Information supplied.
--------

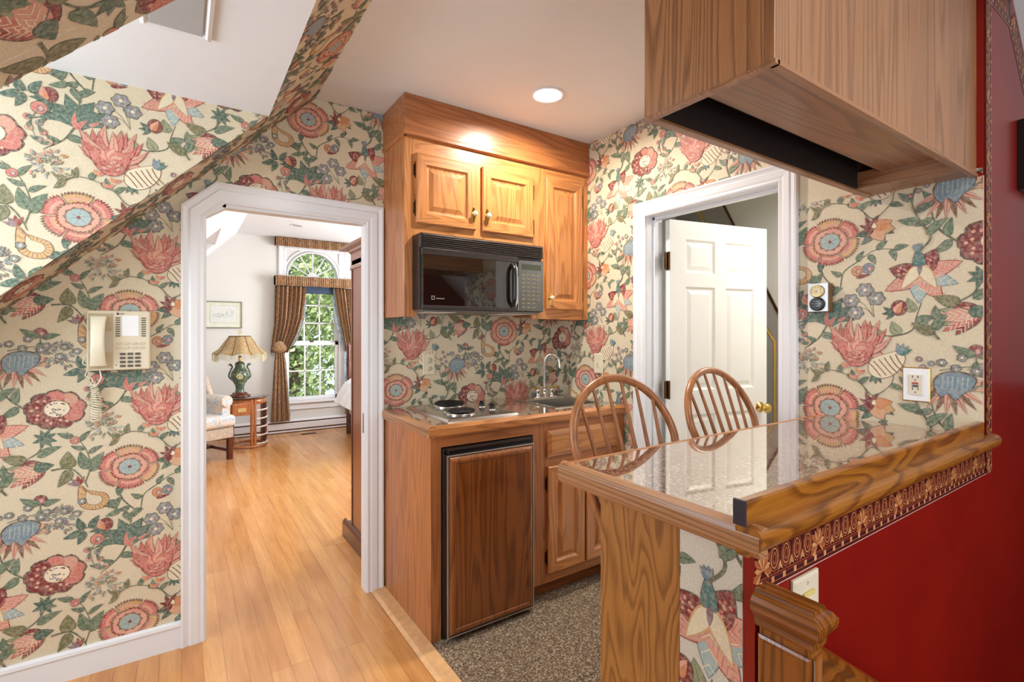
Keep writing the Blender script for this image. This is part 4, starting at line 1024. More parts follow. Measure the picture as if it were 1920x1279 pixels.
b = MB(); b.box(HX0+.004, HX1, HY0-.004, HY0+.012, HZ-.003, HZ+.006); b.box(HX0-.003, HX0+.012, HY0-.004, HY1, HZ-.003, HZ+.006); b.build('bottom_bead', OK('hng', 'x'), hc, .001)
# ---------- bar stools ----------
def stool(loc, rz, label):
    t = thing('bar_stool', loc, label, 'bar stool', 'spindle-back stools at the bar', rz)
    ok = OK('chr', 'z'); Z0 = .661; a, bb, zc, w1, w2, ln = .205, .211, .961, .173, .142, .357
    O = Vector(loc); WM = lambda p: Vector(p)+O      # local frame: origin under the hoop centre at zc, seat toward -y
    y0 = -.300*math.sin(ln)/math.cos(ln)*1.0
    def hp(X, h): return WM((X, h*math.sin(ln), zc+h*math.cos(ln)))
    L = [-.32*(1-i/12) for i in range(13)]; wid = lambda h: a+(-3*a+4*w1-w2)*(-h/.32)+(2*a-4*w1+2*w2)*(h/.32)**2
    pts = [hp(wid(h), h) for h in L]+[hp(a*math.cos(p), bb*math.sin(p)) for p in [math.pi*i/32 for i in range(1, 32)]]+[hp(-wid(h), h) for h in L[::-1]]
    b = MB(); b.tube(pts, .0135, 12); b.build('hoop', ok, t)
    ys = -.32*math.sin(ln); sz = zc-.32*math.cos(ln)
    b = MB(); n = 40; cy = ys-.17
    def ring(r, z): return [(r*math.cos(2*math.pi*i/n)*.205, cy+r*math.sin(2*math.pi*i/n)*.2, z) for i in range(n)]
    R = [ring(.80, sz-.042), ring(.96, sz-.035), ring(1.0, sz-.018), ring(.98, sz-.004), ring(.9, sz+.0), ring(.5, sz-.012), ring(.02, sz-.014)]
    vv = [WM(p) for r in R for p in r]; ff = [(i*n+k, i*n+(k+1) % n, (i+1)*n+(k+1) % n, (i+1)*n+k) for i in range(len(R)-1) for k in range(n)]+[tuple(range(n))]
    b.add(vv, ff, 0, None, True); b.build('seat', OK('chr', 'x'), t)
    for i in range(6):
        f_ = (i-2.5)/2.5; xb = f_*.105; xt = f_*.150
        ht = bb*math.sqrt(max(0, 1-(xt/a)**2))-.008
        b = MB(); P0 = WM((xb, ys, sz-.006)); P1 = hp(xt, ht); pts = [P0.lerp(P1, k/8) for k in range(9)]
        b.tube(pts, [.0058, .0075, .0085, .0078, .0072, .0066, .0062, .0058, .0052], 8); b.build('spindle', ok, t)
    top = Vector((0, cy, sz-.04))
    feet = []
    for (sx_, sy_) in ((1, 1), (-1, 1), (-1, -1), (1, -1)):
        P0 = WM((.10*sx_, cy+.10*sy_, sz-.035)); P1 = WM((.185*sx_, cy+.175*sy_, .006)); feet.append((P0, P1))
        b = MB(); pts = [P0.lerp(P1, k/10) for k in range(11)]; b.tube(pts, [.013, .016, .018, .017, .013, .017, .018, .018, .016, .014, .012], 10); b.build('leg', ok, t)
    for k in range(4):
        for f_ in ((.62,) if k % 2 else (.70,)):
            A_, B_ = feet[k][0].lerp(feet[k][1], f_), feet[(k+1) % 4][0].lerp(feet[(k+1) % 4][1], f_)
            b = MB(); b.tube([A_.lerp(B_, j/6) for j in range(7)], [.008, .0095, .011, .0115, .011, .0095, .008], 8); b.build('stretcher', ok, t)
    return t
def copy_tree(o, parent=None):
    c = o.copy(); COL.objects.link(c); c.parent = parent
    for ch in list(o.children): copy_tree(ch, c)
    return c
s1 = stool((1.188, 1.111, 0), 0, 'bow-back oak spindle stool, left of the pair at the bar')
s2 = copy_tree(s1); s2.location = (1.765, 1.147, 0); s1.rotation_euler.z = -.099; s2.rotation_euler.z = .004
s2['label'] = 'bow-back oak spindle stool in front of the open white door'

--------

Written task. Extract the full listing above verbatim; pictures are to be left out of the copy.

Exercise response.
Keep writing the Blender script for this image. This is part 4, starting at line 1024. More parts follow. Measure the picture as if it were 1920x1279 pixels.
b = MB(); b.box(HX0+.004, HX1, HY0-.004, HY0+.012, HZ-.003, HZ+.006); b.box(HX0-.003, HX0+.012, HY0-.004, HY1, HZ-.003, HZ+.006); b.build('bottom_bead', OK('hng', 'x'), hc, .001)
# ---------- bar stools ----------
def stool(loc, rz, label):
    t = thing('bar_stool', loc, label, 'bar stool', 'spindle-back stools at the bar', rz)
    ok = OK('chr', 'z'); Z0 = .661; a, bb, zc, w1, w2, ln = .205, .211, .961, .173, .142, .357
    O = Vector(loc); WM = lambda p: Vector(p)+O      # local frame: origin under the hoop centre at zc, seat toward -y
    y0 = -.300*math.sin(ln)/math.cos(ln)*1.0
    def hp(X, h): return WM((X, h*math.sin(ln), zc+h*math.cos(ln)))
    L = [-.32*(1-i/12) for i in range(13)]; wid = lambda h: a+(-3*a+4*w1-w2)*(-h/.32)+(2*a-4*w1+2*w2)*(h/.32)**2
    pts = [hp(wid(h), h) for h in L]+[hp(a*math.cos(p), bb*math.sin(p)) for p in [math.pi*i/32 for i in range(1, 32)]]+[hp(-wid(h), h) for h in L[::-1]]
    b = MB(); b.tube(pts, .0135, 12); b.build('hoop', ok, t)
    ys = -.32*math.sin(ln); sz = zc-.32*math.cos(ln)
    b = MB(); n = 40; cy = ys-.17
    def ring(r, z): return [(r*math.cos(2*math.pi*i/n)*.205, cy+r*math.sin(2*math.pi*i/n)*.2, z) for i in range(n)]
    R = [ring(.80, sz-.042), ring(.96, sz-.035), ring(1.0, sz-.018), ring(.98, sz-.004), ring(.9, sz+.0), ring(.5, sz-.012), ring(.02, sz-.014)]
    vv = [WM(p) for r in R for p in r]; ff = [(i*n+k, i*n+(k+1) % n, (i+1)*n+(k+1) % n, (i+1)*n+k) for i in range(len(R)-1) for k in range(n)]+[tuple(range(n))]
    b.add(vv, ff, 0, None, True); b.build('seat', OK('chr', 'x'), t)
    for i in range(6):
        f_ = (i-2.5)/2.5; xb = f_*.105; xt = f_*.150
        ht = bb*math.sqrt(max(0, 1-(xt/a)**2))-.008
        b = MB(); P0 = WM((xb, ys, sz-.006)); P1 = hp(xt, ht); pts = [P0.lerp(P1, k/8) for k in range(9)]
        b.tube(pts, [.0058, .0075, .0085, .0078, .0072, .0066, .0062, .0058, .0052], 8); b.build('spindle', ok, t)
    top = Vector((0, cy, sz-.04))
    feet = []
    for (sx_, sy_) in ((1, 1), (-1, 1), (-1, -1), (1, -1)):
        P0 = WM((.10*sx_, cy+.10*sy_, sz-.035)); P1 = WM((.185*sx_, cy+.175*sy_, .006)); feet.append((P0, P1))
        b = MB(); pts = [P0.lerp(P1, k/10) for k in range(11)]; b.tube(pts, [.013, .016, .018, .017, .013, .017, .018, .018, .016, .014, .012], 10); b.build('leg', ok, t)
    for k in range(4):
        for f_ in ((.62,) if k % 2 else (.70,)):
            A_, B_ = feet[k][0].lerp(feet[k][1], f_), feet[(k+1) % 4][0].lerp(feet[(k+1) % 4][1], f_)
            b = MB(); b.tube([A_.lerp(B_, j/6) for j in range(7)], [.008, .0095, .011, .0115, .011, .0095, .008], 8); b.build('stretcher', ok, t)
    return t
def copy_tree(o, parent=None):
    c = o.copy(); COL.objects.link(c); c.parent = parent
    for ch in list(o.children): copy_tree(ch, c)
    return c
s1 = stool((1.188, 1.111, 0), 0, 'bow-back oak spindle stool, left of the pair at the bar')
s2 = copy_tree(s1); s2.location = (1.765, 1.147, 0); s1.rotation_euler.z = -.099; s2.rotation_euler.z = .004
s2['label'] = 'bow-back oak spindle stool in front of the open white door'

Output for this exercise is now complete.